■ Data provided:
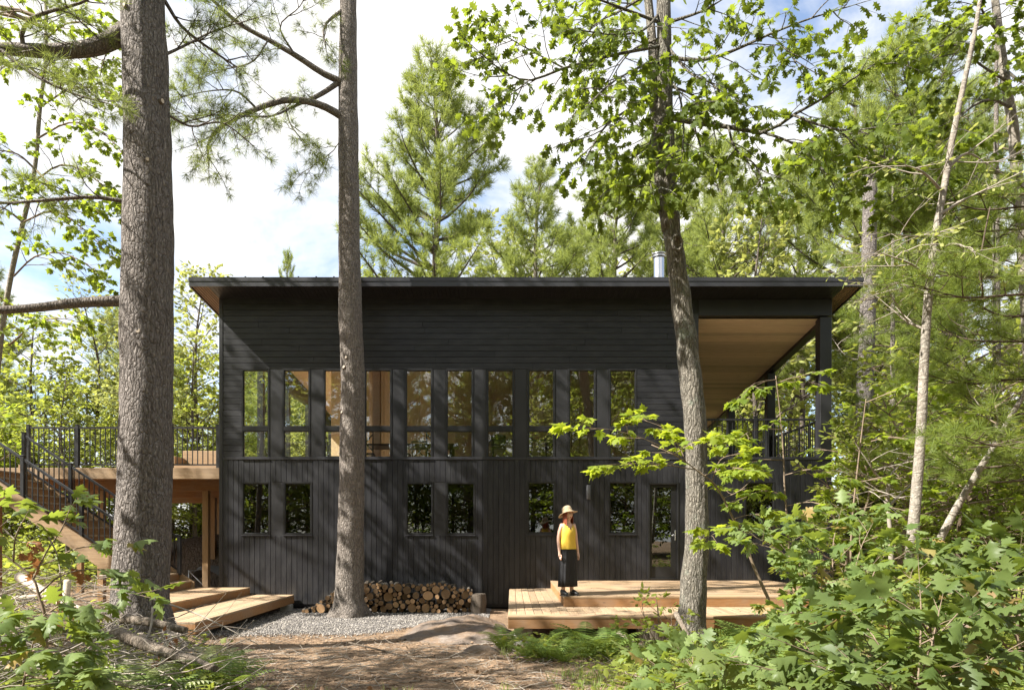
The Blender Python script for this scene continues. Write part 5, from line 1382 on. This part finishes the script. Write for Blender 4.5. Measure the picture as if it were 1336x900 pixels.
stick('dead_branch','pale straight stick on the ground at the bottom left',[(120,898),(132,880),(142,868)],5.2,5.5,.016,.01,'pale_log','branch')
stick('dead_branch','silvery broken branch lying before the lower step',[(806,824),(825,836),(845,845)],9.4,9.1,.03,.018,'pale_log','branch')
stick('dead_branch','dark dead branch leaning against the oak base',[(882,800),(893,820),(906,846),(925,862)],8.4,7.6,.035,.02,'dead_log','branch')
stick('dead_branch','thin crooked stick lying on the dirt path',[(455,838),(490,846),(535,856),(590,857)],8.3,8.0,.012,.006,'dead_log','branch')
hs=thing('tree_stump',at(860,835,9.35),'hollow grey stump overgrown by the leafy shrub before the lower step','stump')
q=at(860,818,9.35); mb=MB(); mb.lathe([(.24,-.35),(.22,-.1),(.20,.0),(.205,.02),(.17,.03),(.14,.0),(.12,-.15)],q,20,sq=(1,.8)); mb.build('stump_wall',M['dead_log'],hs)
def brush():
    r=random.Random(91); mb=MB()
    for k in range(1500):
        y=r.uniform(4.8,12.4); x=(r.uniform(-40,330)-CX)*y/FP; t_=1-sst(190,350,(x*FP/y)+CX)
        if r.random()>t_+.12 or (y>9.9 and (x*FP/y)+CX>165): continue
        z=gz(x,y)+r.random()**1.6*(.42 if y<9.5 else .65)*t_; a=r.uniform(0,6.28); L=r.uniform(.25,1.1); rr_=r.uniform(.003,.010)
        mb.tube(shoot((x,y,z),(math.cos(a),math.sin(a),r.uniform(-.25,.35)),L,5,r,.25,-.1),[rr_*(1-.13*i) for i in range(6)],4,cap=False)
    tag(mb.build('brushwood',M['grey_twig']),'heap of grey twigs and brushwood at the lower left',kind='stuff')
brush()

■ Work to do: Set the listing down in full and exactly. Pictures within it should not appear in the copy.

■ Response to the task:
The Blender Python script for this scene continues. Write part 5, from line 1382 on. This part finishes the script. Write for Blender 4.5. Measure the picture as if it were 1336x900 pixels.
stick('dead_branch','pale straight stick on the ground at the bottom left',[(120,898),(132,880),(142,868)],5.2,5.5,.016,.01,'pale_log','branch')
stick('dead_branch','silvery broken branch lying before the lower step',[(806,824),(825,836),(845,845)],9.4,9.1,.03,.018,'pale_log','branch')
stick('dead_branch','dark dead branch leaning against the oak base',[(882,800),(893,820),(906,846),(925,862)],8.4,7.6,.035,.02,'dead_log','branch')
stick('dead_branch','thin crooked stick lying on the dirt path',[(455,838),(490,846),(535,856),(590,857)],8.3,8.0,.012,.006,'dead_log','branch')
hs=thing('tree_stump',at(860,835,9.35),'hollow grey stump overgrown by the leafy shrub before the lower step','stump')
q=at(860,818,9.35); mb=MB(); mb.lathe([(.24,-.35),(.22,-.1),(.20,.0),(.205,.02),(.17,.03),(.14,.0),(.12,-.15)],q,20,sq=(1,.8)); mb.build('stump_wall',M['dead_log'],hs)
def brush():
    r=random.Random(91); mb=MB()
    for k in range(1500):
        y=r.uniform(4.8,12.4); x=(r.uniform(-40,330)-CX)*y/FP; t_=1-sst(190,350,(x*FP/y)+CX)
        if r.random()>t_+.12 or (y>9.9 and (x*FP/y)+CX>165): continue
        z=gz(x,y)+r.random()**1.6*(.42 if y<9.5 else .65)*t_; a=r.uniform(0,6.28); L=r.uniform(.25,1.1); rr_=r.uniform(.003,.010)
        mb.tube(shoot((x,y,z),(math.cos(a),math.sin(a),r.uniform(-.25,.35)),L,5,r,.25,-.1),[rr_*(1-.13*i) for i in range(6)],4,cap=False)
    tag(mb.build('brushwood',M['grey_twig']),'heap of grey twigs and brushwood at the lower left',kind='stuff')
brush()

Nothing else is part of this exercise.